I’m thinking this morning about cultural touchstones — those songs and movies and TV shows and whathaveyou that somehow, magically, take hold with a generation (or the populace in general), and forever remind of a particular moment in time.

I’m thinking about this because of the inimitable, deathless (for better or for worse) “Bohemian Rhapsody,” which came up on my scan this morning. There’s truly nothing else like it in pop music, is there? It is epic in length and scope, it is bizarre and fascinating, and the fact that it ever made it onto the radio — let alone managed to stay there for three decades and counting — is fairly shocking. We, the mass consumers, are not generally so keen on originality and weirdness.

The song was apparently a hit from the get-go, amazingly enough, so I assume some of its staying power is due to its original impact and popularity. But I’ve got to guess (and Wikipedia is backing me up) that Wayne’s World gave it new life in the early 1990s.

Wayne’s World, of course, is one of my cultural touchstones, and certainly my first thought upon hearing “Bohemian Rhapsody.” I can’t say for certain that I first saw the movie with MamaKitt, but I have this idea that I did — that we caught it in the somewhat down-at-heel downtown theater where we saw so many movies together over the years, and that we laughed our asses off. (I may just be extrapolating my strong association with the “Wayne’s World” SNL sketch and MK to the movie, though; as she has written, she did such a good Garth impression that she once played him in a high school skit.)

At any rate: For me — and, I suspect, so many of my generation — “Bohemian Rhapsody” means Wayne and Garth and buddies in a car, cruising and singing and banging their heads.

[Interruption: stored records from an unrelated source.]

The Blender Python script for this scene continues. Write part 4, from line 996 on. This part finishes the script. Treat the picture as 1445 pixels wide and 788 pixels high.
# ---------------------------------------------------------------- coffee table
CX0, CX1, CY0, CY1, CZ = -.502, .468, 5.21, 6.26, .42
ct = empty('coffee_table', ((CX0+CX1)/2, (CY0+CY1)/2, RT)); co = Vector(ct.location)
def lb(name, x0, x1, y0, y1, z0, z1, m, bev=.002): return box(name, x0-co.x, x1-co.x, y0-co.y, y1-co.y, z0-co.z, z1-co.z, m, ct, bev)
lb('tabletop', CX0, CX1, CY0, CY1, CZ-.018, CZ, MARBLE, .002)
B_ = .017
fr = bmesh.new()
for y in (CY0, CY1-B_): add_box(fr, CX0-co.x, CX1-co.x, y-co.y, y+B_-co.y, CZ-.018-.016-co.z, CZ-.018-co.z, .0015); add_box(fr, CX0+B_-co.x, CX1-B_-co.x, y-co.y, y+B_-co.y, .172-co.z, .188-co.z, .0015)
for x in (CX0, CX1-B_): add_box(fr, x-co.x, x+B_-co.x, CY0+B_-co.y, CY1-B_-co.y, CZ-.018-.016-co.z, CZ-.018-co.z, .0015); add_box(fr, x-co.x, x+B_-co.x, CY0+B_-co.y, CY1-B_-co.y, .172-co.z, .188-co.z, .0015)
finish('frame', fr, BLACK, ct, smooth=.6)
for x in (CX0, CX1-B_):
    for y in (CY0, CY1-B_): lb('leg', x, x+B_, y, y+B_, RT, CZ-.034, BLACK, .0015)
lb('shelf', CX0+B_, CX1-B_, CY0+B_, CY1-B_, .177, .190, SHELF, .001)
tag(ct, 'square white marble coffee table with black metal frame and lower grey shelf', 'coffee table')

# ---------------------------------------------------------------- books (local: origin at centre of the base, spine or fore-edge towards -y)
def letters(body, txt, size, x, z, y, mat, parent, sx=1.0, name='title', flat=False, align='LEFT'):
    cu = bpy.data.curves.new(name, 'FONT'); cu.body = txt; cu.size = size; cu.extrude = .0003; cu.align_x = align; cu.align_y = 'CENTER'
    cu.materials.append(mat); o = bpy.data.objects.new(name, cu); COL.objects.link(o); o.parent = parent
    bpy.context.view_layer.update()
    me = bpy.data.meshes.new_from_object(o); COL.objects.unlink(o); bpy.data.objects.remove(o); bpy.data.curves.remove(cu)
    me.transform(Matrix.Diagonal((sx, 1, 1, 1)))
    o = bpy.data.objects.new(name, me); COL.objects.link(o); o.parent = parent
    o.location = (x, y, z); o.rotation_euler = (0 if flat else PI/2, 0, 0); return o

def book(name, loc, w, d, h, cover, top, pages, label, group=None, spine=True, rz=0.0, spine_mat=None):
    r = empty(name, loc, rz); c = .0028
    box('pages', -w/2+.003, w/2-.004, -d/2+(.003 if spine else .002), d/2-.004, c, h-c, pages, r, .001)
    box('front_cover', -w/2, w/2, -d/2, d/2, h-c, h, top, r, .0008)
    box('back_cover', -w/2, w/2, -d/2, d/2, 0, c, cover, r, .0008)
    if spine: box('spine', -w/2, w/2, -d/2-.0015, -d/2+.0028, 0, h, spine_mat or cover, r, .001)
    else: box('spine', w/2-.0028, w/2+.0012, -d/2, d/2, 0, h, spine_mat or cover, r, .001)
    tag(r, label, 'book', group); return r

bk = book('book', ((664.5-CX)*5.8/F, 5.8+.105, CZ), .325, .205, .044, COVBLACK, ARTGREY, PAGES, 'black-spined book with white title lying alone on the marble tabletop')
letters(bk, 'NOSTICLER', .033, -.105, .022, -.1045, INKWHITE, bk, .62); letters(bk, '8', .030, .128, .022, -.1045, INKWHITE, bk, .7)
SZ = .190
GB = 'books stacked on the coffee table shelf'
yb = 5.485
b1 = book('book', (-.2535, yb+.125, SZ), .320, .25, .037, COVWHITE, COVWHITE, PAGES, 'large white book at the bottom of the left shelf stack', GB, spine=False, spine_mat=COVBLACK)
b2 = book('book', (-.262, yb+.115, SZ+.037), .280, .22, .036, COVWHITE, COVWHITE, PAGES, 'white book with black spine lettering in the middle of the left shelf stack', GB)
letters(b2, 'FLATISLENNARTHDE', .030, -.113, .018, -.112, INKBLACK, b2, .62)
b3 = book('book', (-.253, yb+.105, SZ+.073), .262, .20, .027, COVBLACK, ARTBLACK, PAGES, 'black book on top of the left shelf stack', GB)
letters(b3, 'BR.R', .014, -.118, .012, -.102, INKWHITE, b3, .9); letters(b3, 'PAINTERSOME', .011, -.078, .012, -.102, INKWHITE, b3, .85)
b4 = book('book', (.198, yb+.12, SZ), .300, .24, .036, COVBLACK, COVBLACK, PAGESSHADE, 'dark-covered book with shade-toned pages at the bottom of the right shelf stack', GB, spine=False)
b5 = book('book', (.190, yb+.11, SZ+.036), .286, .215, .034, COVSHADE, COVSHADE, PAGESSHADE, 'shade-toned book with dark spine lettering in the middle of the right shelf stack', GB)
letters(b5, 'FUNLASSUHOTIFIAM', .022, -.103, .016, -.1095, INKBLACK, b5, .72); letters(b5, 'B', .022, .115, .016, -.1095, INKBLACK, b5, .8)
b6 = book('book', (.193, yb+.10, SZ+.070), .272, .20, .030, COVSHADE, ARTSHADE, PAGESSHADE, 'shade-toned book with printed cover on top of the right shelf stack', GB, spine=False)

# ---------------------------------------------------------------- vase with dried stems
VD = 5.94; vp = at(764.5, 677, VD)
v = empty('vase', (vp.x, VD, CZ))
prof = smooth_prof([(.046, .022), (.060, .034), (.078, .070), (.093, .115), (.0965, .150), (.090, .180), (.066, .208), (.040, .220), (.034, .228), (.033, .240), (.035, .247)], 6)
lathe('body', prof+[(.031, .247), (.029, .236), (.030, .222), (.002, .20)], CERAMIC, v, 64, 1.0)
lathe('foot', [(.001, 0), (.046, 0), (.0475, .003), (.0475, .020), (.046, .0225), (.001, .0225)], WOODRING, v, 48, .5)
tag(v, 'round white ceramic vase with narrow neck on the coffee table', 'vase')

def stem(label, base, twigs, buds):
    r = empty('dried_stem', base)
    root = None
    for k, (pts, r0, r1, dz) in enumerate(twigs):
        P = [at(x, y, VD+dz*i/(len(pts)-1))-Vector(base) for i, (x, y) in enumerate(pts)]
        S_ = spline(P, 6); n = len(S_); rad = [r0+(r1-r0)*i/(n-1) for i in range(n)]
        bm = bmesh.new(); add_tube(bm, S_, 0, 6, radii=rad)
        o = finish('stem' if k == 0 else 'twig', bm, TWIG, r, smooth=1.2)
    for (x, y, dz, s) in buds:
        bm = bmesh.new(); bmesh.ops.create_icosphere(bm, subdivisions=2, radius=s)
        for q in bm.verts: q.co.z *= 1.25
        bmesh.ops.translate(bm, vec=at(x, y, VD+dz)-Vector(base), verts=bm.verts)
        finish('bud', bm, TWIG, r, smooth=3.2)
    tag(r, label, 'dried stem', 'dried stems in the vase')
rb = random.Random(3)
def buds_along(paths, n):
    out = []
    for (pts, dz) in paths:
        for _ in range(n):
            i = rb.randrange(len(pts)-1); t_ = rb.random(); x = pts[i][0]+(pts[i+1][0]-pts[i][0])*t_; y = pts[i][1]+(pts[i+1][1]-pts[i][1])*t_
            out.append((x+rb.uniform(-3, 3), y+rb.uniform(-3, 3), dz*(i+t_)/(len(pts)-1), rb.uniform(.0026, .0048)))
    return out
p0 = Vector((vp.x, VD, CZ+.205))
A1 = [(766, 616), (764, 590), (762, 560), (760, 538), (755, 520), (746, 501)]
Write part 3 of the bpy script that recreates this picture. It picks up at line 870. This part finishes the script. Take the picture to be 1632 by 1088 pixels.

But … today when I heard “BR,” I thought of this instead. (Sorry, can’t find a clip that’ll let me embed here.)

Will this be the new cultural touchstone? Is it good / powerful / entertaining / epic enough to last in the collective pop consciousness? Will today’s youngsters think of “Glee” whenever they hear “Bohemian Rhapsody”? Can I — now an oldster of 36 — even begin to guess at what today’s teens and twentysomethings are going to register as significant moments in pop culture?

Probably not. I am curious about these kinds of questions, though. And I do think Freddie Mercury probably got a good heavenly kick out of the ridicu-fabulousness of the “Glee” take on his tune.